The redesign of cities will be a critical part of this transformation. Right now, cities are "the human equivalent of livestock feedlots," Rees said. To survive, they must import tremendous amounts of resources and energy from all over the world. For example, Vancouver, which has a reputation as an enlightened green city, has an ecological footprint 48 times its actual land area. Its clean environment is possible because many of its polluting activities are in places like China.
To reduce the ecological burden of cities, we need to figure out how to live in balance with surrounding regions. The future, according to Rees, will be bioregional. Cities will be fed from their surrounding hinterlands, micro-businesses will respond to local needs, and energy will come from local, renewable sources.
Most of all, the consumer, throw-away society — a social construct created by advertising only recently in human history — will have to change.

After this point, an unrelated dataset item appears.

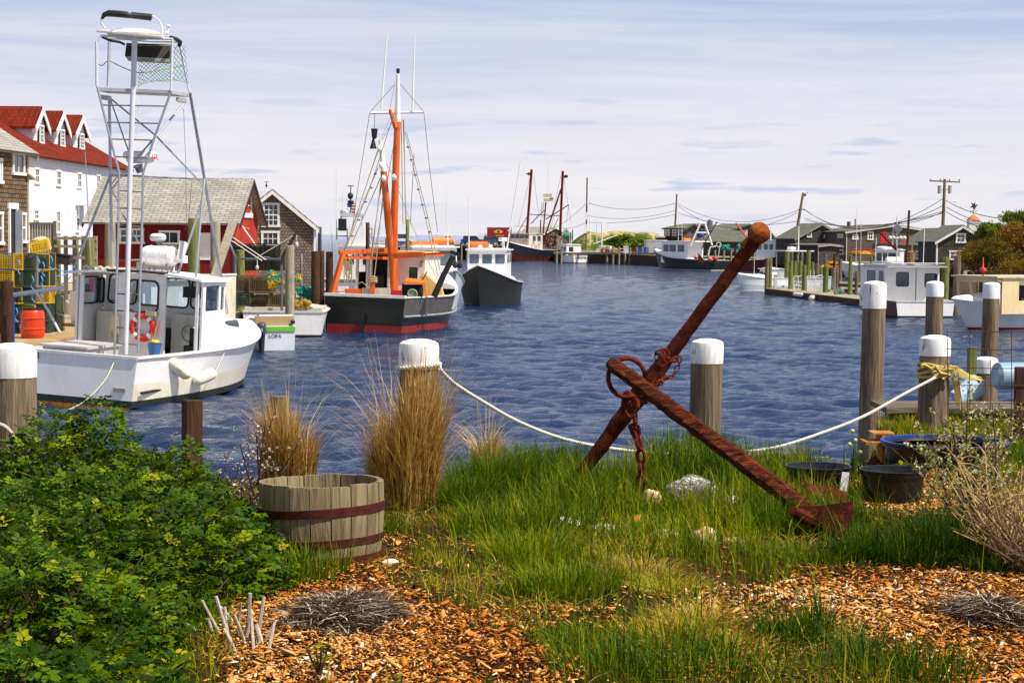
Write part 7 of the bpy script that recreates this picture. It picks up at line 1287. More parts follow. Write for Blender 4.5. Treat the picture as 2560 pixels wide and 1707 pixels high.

And that won't be easy, Rees said. "People won't change behavior if it involves sacrifice. We need a tool kit of practical and positive incentives — a new story that offers hope of a better life."
The new human narrative might help us create self-reliant cities with livable neighborhoods where people walk to jobs, have access to nature, and enjoy a clean environment, healthy food, more free time, and greater security.
We have no time to lose. Another 2 billion people soon will be living in cities around the world. "We will have to live more lightly on the planet so that other people can live at all."
New urban planning
As might be expected, the World Urban Forum (WUF) has attracted a lot of planners, and they are having an intense discussion about the future of urban planning. Indeed, some of them are talking about how to re-invent planning to meet the unprecedented challenges of an urban planet on which a new city of a million people will be built every week, mostly in poor nations.
Just prior to the WUF, the World Planners Congress met in Vancouver. As a result of that meeting and further discussions at the WUF, the participants are issuing a "Vancouver Declaration" for a new urban planning. It commits the profession to address the Millennium Development Goals, inclusion and equity, poverty, climate change, and environmental disasters. And it proposes 10 principles for a new urban planning.
The paper says:
Time is short. Today, for the first time in the world’s history, the majority of its population live in cities. Urban development is rapid, and its impacts are longlasting. Unless urban areas can be made more sustainable, and rural life more tolerable, the legacy of negative environmental and social costs will become irreversible. If current trends go unchecked:
- Urban poverty will become pervasive. In 2002, 30% of the world’s urban population lived in poverty: on current trends this figure will become 45-50% by 2020, some 1.6 billion people.
- The numbers of environmental refugees, people displaced by more frequent and severe disasters as the global climate changes, will mount. The pollutants and greenhouse gases generated by our rapidly spreading urban areas are motors of climate change.
- Cities will continue to provide a refuge for those escaping conflict zones, but will increasingly become places of crime and terrorism.
The combination of these threats amounts to a crisis that is global, systematic and already discernable. Yet much policy-making remains reactive, and presumes that urban development is only a local matter, and that natural disasters and outbreaks of urban unrest are random events. Practices built on these foundations are programmed to fail. In contrast, New Urban Planning means being proactive, focused on sustainability, and making the connections between people, economic opportunity and the environment. That is why planning is central to a new paradigm for governance of human settlements.
World vocabulary
Brown agenda: The agenda to provide basic needs — including shelter, water, and sanitation — for people in developing nations (as opposed to the high-tech green agenda of developed nations).
Blue and green city: People in Oslo, Norway, are calling their hometown a green city on a blue fiord.